Afrika, enerji dönüşümünde kritik bir eşikte bulunuyor. Hızla büyüyen ekonomisi, artan nüfusu ve zengin doğal kaynakları sayesinde kıta, enerji alanında büyük bir potansiyele sahip. Ancak Aggreko Afrika Genel Müdürü Edith Kikonyogo’nun da vurguladığı gibi, bu fırsatlar ciddi enerji sorunlarını da beraberinde getiriyor. Afrika’da güvenilir enerjiye erişim yetersizliği, çevresel kaygılar ve adil enerji dağıtımı ihtiyacı gibi sorunlar yaşanıyor. Bu sorunların çözümü ise, yenilikçilik, iş birliği ve enerji üçlemesini enerji güvenliği, çevresel sürdürülebilirlik ve erişilebilirlik arasındaki hassas dengeyi anlama temeline dayanan güçlü bir liderlik gerektiriyor.
AFRİKA’NIN ENERJİ ÖNCELİKLERİ: GÜVENLİK, SÜRDÜRÜLEBİLİRLİK VE ERİŞİM
Afrika’nın enerji geleceği, üç temel önceliğin doğru şekilde dengelenmesine bağlı:
Enerji güvenliği.
Kesintisiz, uygun maliyetli ve güvenilir enerji arzının sağlanması.
Çevresel sürdürülebilirlik.
Doğaya verilen zararın azaltılması ve iklim değişikliğiyle mücadele.
Enerjiye erişim; enerji hizmetlerinin adil ve kapsayıcı biçimde sunulması.
Kıtadaki enerji altyapısı şehirlerde yaşlanmış durumda, kırsal bölgelerin çoğu ise hâlâ şebeke dışı. Ancak bu çeşitlilik, Afrika’nın enerji geleceğini yeniden şekillendirme şansı da sunuyor.
ARTAN TALEP VE SÜRDÜRÜLEBİLİRLİK HEDEFLERİ ARASINDA DENGE
Afrika’da elektrik talebinin 2026’ya kadar yıllık ortalama yüzde 4 artması bekleniyor ve bu oran küresel ortalamanın üzerinde.

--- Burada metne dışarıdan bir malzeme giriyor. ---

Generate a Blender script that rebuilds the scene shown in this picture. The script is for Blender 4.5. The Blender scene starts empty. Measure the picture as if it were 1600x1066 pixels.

Kentsel büyüme ve nüfus artışı bu talebi körüklüyor. Ancak kıtanın hâlâ fosil yakıtlara bağımlı olması, sürdürülebilirlik çabalarını zorlaştırıyor.Afrika Birliği’nin Nairobi Bildirgesi ile belirlediği 2030 yılına kadar 300 GW yenilenebilir enerji kapasitesine ulaşma hedefi büyük bir vizyon ortaya koyuyor. Ancak bu hedefe ulaşmak, mevcut kurulum hızının dört katına çıkarılmasını gerektiriyor. Projelerin ortalama 18 aya kadar gecikmesine neden olan dağınık düzenlemeler, finansman açıkları ve uzun izin süreçleri gibi engeller sürüyor. Mikro şebekeler ve geçiş yakıtlarıyla hibrit çözümler gibi yenilikçi ve yerelleşmiş sistemler, uygulanabilir bir çıkış yolu sunuyor.
KAPSAYICI BÜYÜME VE YEREL KAPASİTE GELİŞİMİ ŞART
Sürdürülebilirliğe yönelik ilerleme, kalkınmanın önüne geçmemeli. Afrika, küresel emisyonların yalnızca yüzde 4’ünden daha azından sorumlu olsa da iklim değişikliğinden orantısız şekilde etkileniyor. Hibrit enerji sistemleri, sağlık ve eğitim gibi hayati sektörlere kesintisiz enerji sağlayarak hem kalkınmayı hem de karbon salımını dengeleyebilir. Elektriğe hâlâ erişimi olmayan 600 milyon Afrikalının ihtiyaçlarını karşılamak ise yalnızca altyapı yatırımlarıyla değil, yerel katılım ve beceri geliştirme ile mümkün. Teknoloji sağlayıcıları, projelerdeki riskleri azaltmada, yerel yetenekleri desteklemede ve uzun vadeli başarıyı güvence altına almada kilit rol oynuyor.
BÜTÜNCÜL VE YENİLİKÇİ YAKLAŞIMLARLA YENİ BİR ENERJİ DÖNEMİ MÜMKÜN
Afrika’nın enerji dönüşümü, büyüme, sürdürülebilirlik ve kapsayıcılığın bir arada var olabileceği bir gelecek inşa etme fırsatı sunuyor. Yenilikçi ortaklıklar, uygulanabilir çözümler ve kararlılıkla aşılacak engeller sayesinde kıta, enerji alanında hem kendi geleceğini yeniden şekillendirebilir hem de dünyaya ilham verebilir.